Wednesday, August 30, 2017

Mark Reynolds at PopMatters, "an international magazine of cultural criticism and analysis," just did a long, thoughtful reflection on my book on American views of Africa from a Pan-African perspective. It is entitled "You May Be Black or You May Be White But in Africa You're an American First."

Like many liberal-minded white academics, I wrestle with the question of how to approach African-American history and life in my work. Growing up in rural Clatsop County did not exactly give me a working knowledge of black culture, and I was immersed in the racism, patent and latent, of that time and place. But not addressing the lives of African Americans in one's work hardly seems like a workable or helpful approach, either.

The more I learn about African-American culture, the more I am struck by how ignorant I remain, and how complex the subject often is. Certainly listening--whether it is to friends talking or writers writing--to many different people is a good start.

Monday, August 14, 2017

On Frank Bruni, White Men, and Listening

Frank Bruni's recent column in the New York Times, "I'm a White Man, Hear Me Out," generated a lot of discussion and made me reflect. Bruni takes issue with the point of view that white men are disqualified from participating in discussions on race and that we often receive mixed messages, such as (he is quoting Mark Lilla): "You must understand my experience, and you can't understand my experience."

I think Bruni well captures how many white males feel about the discussion around race these days, and that most white men are apt to vote for the person or party who is not asserting or implying that they are racist.

But I also think that it is perfectly understandable, even logical, for people who have been systematically harmed by systemic racism practiced over centuries to feel both that white people  must and cannot understand them. Moving between hope and despair and feeling both things at once about the current state of race and racism in America should be a common experience.

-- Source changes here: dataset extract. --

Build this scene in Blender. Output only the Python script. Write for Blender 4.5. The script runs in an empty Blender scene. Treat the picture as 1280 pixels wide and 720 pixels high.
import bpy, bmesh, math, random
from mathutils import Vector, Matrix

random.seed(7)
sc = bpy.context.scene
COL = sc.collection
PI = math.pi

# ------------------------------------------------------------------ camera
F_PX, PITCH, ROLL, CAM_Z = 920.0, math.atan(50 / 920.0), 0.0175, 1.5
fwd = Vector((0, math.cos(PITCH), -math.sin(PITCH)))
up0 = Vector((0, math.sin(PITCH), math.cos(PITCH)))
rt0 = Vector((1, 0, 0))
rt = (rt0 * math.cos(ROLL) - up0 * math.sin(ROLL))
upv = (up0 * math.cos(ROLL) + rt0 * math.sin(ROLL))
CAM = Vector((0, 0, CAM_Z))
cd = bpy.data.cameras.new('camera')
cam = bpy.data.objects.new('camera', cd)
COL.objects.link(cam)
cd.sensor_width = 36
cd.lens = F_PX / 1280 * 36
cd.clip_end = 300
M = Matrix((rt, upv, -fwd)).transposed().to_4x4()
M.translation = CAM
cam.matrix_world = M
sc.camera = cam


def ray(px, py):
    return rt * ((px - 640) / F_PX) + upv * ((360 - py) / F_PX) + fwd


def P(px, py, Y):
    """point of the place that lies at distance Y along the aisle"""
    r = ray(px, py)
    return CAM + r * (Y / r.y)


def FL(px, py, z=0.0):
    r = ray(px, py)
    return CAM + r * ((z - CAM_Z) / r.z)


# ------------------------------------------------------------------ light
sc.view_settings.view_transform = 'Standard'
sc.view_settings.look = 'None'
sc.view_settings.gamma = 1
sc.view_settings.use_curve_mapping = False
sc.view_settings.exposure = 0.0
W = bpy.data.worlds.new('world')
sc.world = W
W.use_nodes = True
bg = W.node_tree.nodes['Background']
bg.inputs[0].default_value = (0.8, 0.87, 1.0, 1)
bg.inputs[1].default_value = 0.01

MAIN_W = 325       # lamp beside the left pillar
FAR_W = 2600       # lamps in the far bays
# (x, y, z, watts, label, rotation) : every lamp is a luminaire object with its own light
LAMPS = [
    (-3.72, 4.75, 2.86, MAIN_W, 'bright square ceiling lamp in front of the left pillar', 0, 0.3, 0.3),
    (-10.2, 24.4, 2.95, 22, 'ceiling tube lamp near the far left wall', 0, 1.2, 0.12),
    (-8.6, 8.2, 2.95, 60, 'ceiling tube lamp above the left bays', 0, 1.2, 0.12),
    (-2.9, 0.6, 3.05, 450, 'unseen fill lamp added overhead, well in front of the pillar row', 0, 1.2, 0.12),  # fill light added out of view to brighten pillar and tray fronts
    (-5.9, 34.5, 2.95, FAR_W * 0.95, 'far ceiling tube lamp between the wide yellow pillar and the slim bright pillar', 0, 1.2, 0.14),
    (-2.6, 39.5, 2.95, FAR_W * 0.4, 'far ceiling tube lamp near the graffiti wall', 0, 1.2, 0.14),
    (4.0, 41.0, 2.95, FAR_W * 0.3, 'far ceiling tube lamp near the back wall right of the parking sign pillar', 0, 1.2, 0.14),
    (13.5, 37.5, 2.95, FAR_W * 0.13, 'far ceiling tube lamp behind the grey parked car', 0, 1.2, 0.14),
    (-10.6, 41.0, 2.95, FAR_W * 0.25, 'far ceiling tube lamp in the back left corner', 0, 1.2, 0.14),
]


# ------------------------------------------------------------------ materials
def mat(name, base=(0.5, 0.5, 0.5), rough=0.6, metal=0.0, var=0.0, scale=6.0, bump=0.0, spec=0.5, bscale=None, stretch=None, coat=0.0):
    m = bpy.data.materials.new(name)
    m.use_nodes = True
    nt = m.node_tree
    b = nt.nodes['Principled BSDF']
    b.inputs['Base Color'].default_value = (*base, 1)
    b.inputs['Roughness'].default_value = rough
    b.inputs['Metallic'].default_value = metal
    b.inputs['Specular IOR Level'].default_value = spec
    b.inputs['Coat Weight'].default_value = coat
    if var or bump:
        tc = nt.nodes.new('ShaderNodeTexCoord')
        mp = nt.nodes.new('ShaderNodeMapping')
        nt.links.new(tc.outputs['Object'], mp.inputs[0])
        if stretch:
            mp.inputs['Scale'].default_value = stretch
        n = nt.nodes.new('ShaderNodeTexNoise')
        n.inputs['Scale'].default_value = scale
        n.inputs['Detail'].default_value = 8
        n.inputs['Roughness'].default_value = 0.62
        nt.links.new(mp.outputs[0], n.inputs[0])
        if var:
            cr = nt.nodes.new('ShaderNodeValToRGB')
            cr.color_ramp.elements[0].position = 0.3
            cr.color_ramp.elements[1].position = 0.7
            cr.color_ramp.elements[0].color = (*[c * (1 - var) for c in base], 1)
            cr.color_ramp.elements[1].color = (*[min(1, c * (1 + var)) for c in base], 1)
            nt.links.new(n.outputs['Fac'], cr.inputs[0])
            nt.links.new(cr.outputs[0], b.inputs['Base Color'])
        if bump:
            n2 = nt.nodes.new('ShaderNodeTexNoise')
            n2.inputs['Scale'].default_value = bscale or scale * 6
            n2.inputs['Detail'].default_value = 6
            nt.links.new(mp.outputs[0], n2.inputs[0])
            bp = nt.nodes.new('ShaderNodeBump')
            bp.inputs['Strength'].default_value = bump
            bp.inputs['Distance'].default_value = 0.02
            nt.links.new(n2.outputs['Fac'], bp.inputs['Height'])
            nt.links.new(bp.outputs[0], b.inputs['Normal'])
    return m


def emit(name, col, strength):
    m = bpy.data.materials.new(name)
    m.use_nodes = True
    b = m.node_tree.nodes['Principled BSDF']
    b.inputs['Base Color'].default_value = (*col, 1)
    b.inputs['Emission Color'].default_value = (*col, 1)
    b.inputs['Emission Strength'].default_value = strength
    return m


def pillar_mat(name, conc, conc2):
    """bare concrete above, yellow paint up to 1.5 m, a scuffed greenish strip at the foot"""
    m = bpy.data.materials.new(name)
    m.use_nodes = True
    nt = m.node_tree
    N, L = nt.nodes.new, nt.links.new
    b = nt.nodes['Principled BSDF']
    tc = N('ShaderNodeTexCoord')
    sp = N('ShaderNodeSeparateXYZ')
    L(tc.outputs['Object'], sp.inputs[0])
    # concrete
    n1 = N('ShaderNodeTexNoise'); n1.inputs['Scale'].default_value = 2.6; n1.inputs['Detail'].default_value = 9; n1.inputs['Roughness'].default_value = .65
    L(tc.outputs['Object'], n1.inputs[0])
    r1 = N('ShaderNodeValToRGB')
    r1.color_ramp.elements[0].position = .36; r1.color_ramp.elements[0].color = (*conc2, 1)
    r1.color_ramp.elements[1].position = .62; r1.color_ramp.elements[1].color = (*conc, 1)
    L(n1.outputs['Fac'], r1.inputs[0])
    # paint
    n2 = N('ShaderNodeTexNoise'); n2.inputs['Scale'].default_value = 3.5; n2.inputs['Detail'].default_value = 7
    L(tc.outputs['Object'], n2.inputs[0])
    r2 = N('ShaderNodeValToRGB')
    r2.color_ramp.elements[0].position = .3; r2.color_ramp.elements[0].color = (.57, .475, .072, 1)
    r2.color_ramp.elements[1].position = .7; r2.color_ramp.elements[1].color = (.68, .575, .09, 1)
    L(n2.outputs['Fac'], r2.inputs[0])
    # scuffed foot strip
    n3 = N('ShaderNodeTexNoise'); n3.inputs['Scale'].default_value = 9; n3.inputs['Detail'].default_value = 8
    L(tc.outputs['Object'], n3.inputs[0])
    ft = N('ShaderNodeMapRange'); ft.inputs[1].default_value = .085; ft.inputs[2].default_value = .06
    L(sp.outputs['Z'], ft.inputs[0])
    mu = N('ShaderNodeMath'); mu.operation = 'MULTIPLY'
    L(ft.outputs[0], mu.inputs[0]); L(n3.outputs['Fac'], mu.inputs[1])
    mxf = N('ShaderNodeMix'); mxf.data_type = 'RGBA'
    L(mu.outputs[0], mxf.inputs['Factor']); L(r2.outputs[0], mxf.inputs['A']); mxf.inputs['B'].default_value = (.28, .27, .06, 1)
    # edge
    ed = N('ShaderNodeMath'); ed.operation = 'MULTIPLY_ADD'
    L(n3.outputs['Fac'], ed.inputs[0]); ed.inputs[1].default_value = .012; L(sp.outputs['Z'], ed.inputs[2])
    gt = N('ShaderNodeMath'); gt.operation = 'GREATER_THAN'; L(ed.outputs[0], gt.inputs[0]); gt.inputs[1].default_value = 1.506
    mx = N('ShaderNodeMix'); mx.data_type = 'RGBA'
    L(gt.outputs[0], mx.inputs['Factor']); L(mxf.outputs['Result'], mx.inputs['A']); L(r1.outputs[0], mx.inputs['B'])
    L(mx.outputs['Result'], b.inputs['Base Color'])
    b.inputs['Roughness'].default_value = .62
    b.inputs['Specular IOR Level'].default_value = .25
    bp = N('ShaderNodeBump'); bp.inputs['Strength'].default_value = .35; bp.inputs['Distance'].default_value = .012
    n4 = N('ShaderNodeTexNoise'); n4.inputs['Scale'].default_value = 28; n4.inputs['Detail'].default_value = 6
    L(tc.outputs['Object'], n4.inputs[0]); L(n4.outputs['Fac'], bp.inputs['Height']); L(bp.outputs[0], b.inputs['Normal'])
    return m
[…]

I have had the good fortune to be in many situations--not just in Africa but in Portland, too--in which I was the only white person in a room, and I have co-facilitated or sat in many multi-racial groups that discussed race and racism. I have found that the capacity to just listen with empathy to someone's experience of racism is very powerful for both the listener and the speaker. One of the more pervasive and often subtle privileges of white masculinity is the privilege of having the floor. All sorts of possibilities open up when that dynamic shifts.

Just listening won't fix the problem, and I believe that there is a time for everyone to be heard. But for white men to just listen might be a powerful and promising beginning.